>> START SUPPLIED DATA

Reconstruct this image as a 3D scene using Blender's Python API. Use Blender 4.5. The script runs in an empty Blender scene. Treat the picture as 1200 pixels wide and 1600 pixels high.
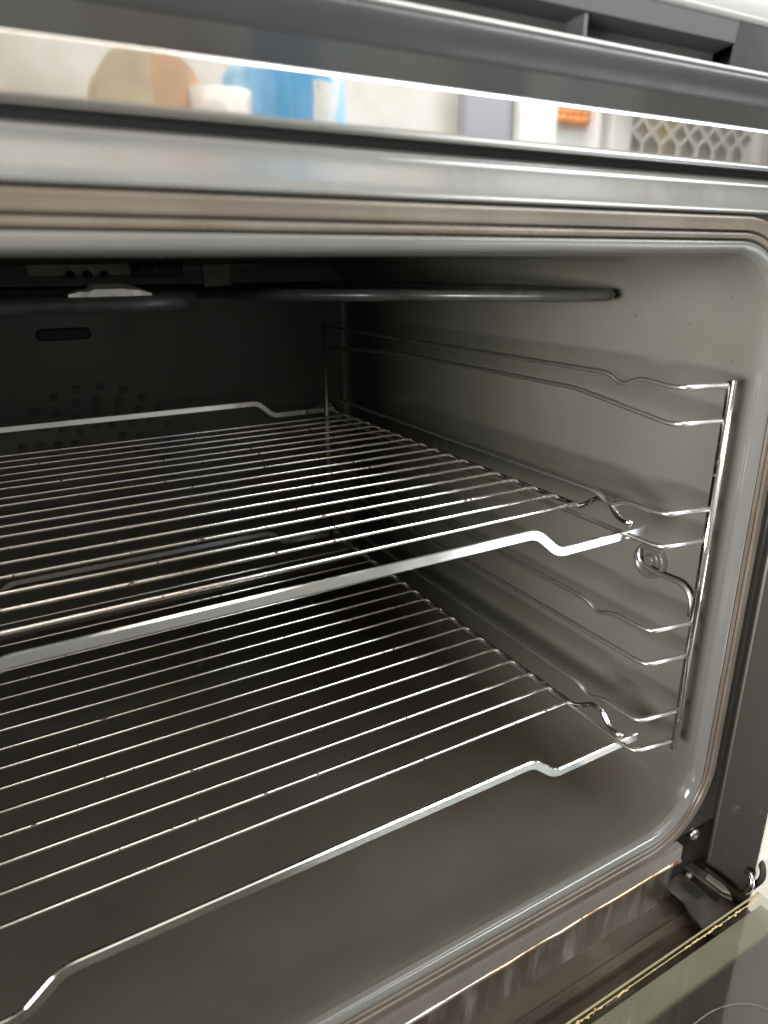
import bpy, bmesh, math, random
from mathutils import Vector, Matrix
random.seed(7)
S = bpy.context.scene
C = S.collection

# ------------------------------------------------------------------ camera
cd = bpy.data.cameras.new('camera'); cam = bpy.data.objects.new('camera', cd); C.objects.link(cam)
S.camera = cam
right = Vector((0.86974263, -0.49345757, -0.00688359))
down = Vector((-0.17133553, -0.2888476, -0.94191889))
fwd = Vector((0.4628087, 0.82040642, -0.33576988))
m = Matrix((right, -down, -fwd)).transposed().to_4x4()
m.translation = Vector((-0.35836, -0.24378, 0.33051))
cam.matrix_world = m
cd.sensor_fit = 'VERTICAL'; cd.sensor_height = 24.0; cd.sensor_width = 18.0
cd.lens = 1086.35 / 1600 * 24.0
cd.clip_start = 0.005; cd.clip_end = 50
cd.dof.use_dof = True; cd.dof.focus_distance = 0.49; cd.dof.aperture_fstop = 5.6

# ------------------------------------------------------------------ light
W = bpy.data.worlds.new('World'); S.world = W; W.use_nodes = True
W.node_tree.nodes['Background'].inputs[0].default_value = (1.0, 0.97, 0.92, 1)
W.node_tree.nodes['Background'].inputs[1].default_value = 0.27

def area(name, loc, target, sx, sy, power, col):
    l = bpy.data.lights.new(name, 'AREA'); l.shape = 'RECTANGLE'; l.size = sx; l.size_y = sy
    l.energy = power; l.color = col
    o = bpy.data.objects.new(name, l); C.objects.link(o); o.location = loc
    d = (Vector(target) - Vector(loc)).normalized()
    o.rotation_euler = d.to_track_quat('-Z', 'Y').to_euler()
    return o
area('window_daylight', (0.62, -1.24, 1.10), (0.0, 0.1, 0.2), 2.0, 0.55, 72, (0.92, 0.97, 1.0))
area('low_bar_fill', (1.02, -1.20, -0.46), (0.0, 0.0, 0.05), 1.3, 0.6, 11, (0.90, 0.96, 1.0))  # added low fill lamp, brightens the faces of the shelf bars
sd = area('side_daylight', (-1.35, -0.40, 0.33), (0.03, 0.08, 0.42), 0.62, 0.36, 7.2, (1.0, 0.985, 0.93))
sd.data.spread = math.radians(60)
area('wall_fill', (0.10, -0.55, 1.45), (0.6, -1.2, 0.15), 1.7, 0.35, 19, (1.0, 0.91, 0.81))  # added overhead fill, brightens the opposite wall and the left shelf wires

S.view_settings.view_transform = 'Standard'; S.view_settings.look = 'None'
S.view_settings.gamma = 1; S.view_settings.exposure = 0.0; S.view_settings.use_curve_mapping = False
S.render.engine = 'CYCLES'
S.cycles.use_denoising = True
S.cycles.max_bounces = 10; S.cycles.diffuse_bounces = 5; S.cycles.glossy_bounces = 6
S.cycles.transmission_bounces = 8; S.cycles.caustics_reflective = False
S.cycles.sample_clamp_indirect = 4.0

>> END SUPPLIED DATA

THE PROBLEM: Repeat the lines exactly as they stand, from the opening line of the data through the line with "(1.0, 0.91, 0.81))". Pictures stay out of the copy.

SOLUTION:
Reconstruct this image as a 3D scene using Blender's Python API. Use Blender 4.5. The script runs in an empty Blender scene. Treat the picture as 1200 pixels wide and 1600 pixels high.
import bpy, bmesh, math, random
from mathutils import Vector, Matrix
random.seed(7)
S = bpy.context.scene
C = S.collection

# ------------------------------------------------------------------ camera
cd = bpy.data.cameras.new('camera'); cam = bpy.data.objects.new('camera', cd); C.objects.link(cam)
S.camera = cam
right = Vector((0.86974263, -0.49345757, -0.00688359))
down = Vector((-0.17133553, -0.2888476, -0.94191889))
fwd = Vector((0.4628087, 0.82040642, -0.33576988))
m = Matrix((right, -down, -fwd)).transposed().to_4x4()
m.translation = Vector((-0.35836, -0.24378, 0.33051))
cam.matrix_world = m
cd.sensor_fit = 'VERTICAL'; cd.sensor_height = 24.0; cd.sensor_width = 18.0
cd.lens = 1086.35 / 1600 * 24.0
cd.clip_start = 0.005; cd.clip_end = 50
cd.dof.use_dof = True; cd.dof.focus_distance = 0.49; cd.dof.aperture_fstop = 5.6

# ------------------------------------------------------------------ light
W = bpy.data.worlds.new('World'); S.world = W; W.use_nodes = True
W.node_tree.nodes['Background'].inputs[0].default_value = (1.0, 0.97, 0.92, 1)
W.node_tree.nodes['Background'].inputs[1].default_value = 0.27

def area(name, loc, target, sx, sy, power, col):
    l = bpy.data.lights.new(name, 'AREA'); l.shape = 'RECTANGLE'; l.size = sx; l.size_y = sy
    l.energy = power; l.color = col
    o = bpy.data.objects.new(name, l); C.objects.link(o); o.location = loc
    d = (Vector(target) - Vector(loc)).normalized()
    o.rotation_euler = d.to_track_quat('-Z', 'Y').to_euler()
    return o
area('window_daylight', (0.62, -1.24, 1.10), (0.0, 0.1, 0.2), 2.0, 0.55, 72, (0.92, 0.97, 1.0))
area('low_bar_fill', (1.02, -1.20, -0.46), (0.0, 0.0, 0.05), 1.3, 0.6, 11, (0.90, 0.96, 1.0))  # added low fill lamp, brightens the faces of the shelf bars
sd = area('side_daylight', (-1.35, -0.40, 0.33), (0.03, 0.08, 0.42), 0.62, 0.36, 7.2, (1.0, 0.985, 0.93))
sd.data.spread = math.radians(60)
area('wall_fill', (0.10, -0.55, 1.45), (0.6, -1.2, 0.15), 1.7, 0.35, 19, (1.0, 0.91, 0.81))  # added overhead fill, brightens the opposite wall and the left shelf wires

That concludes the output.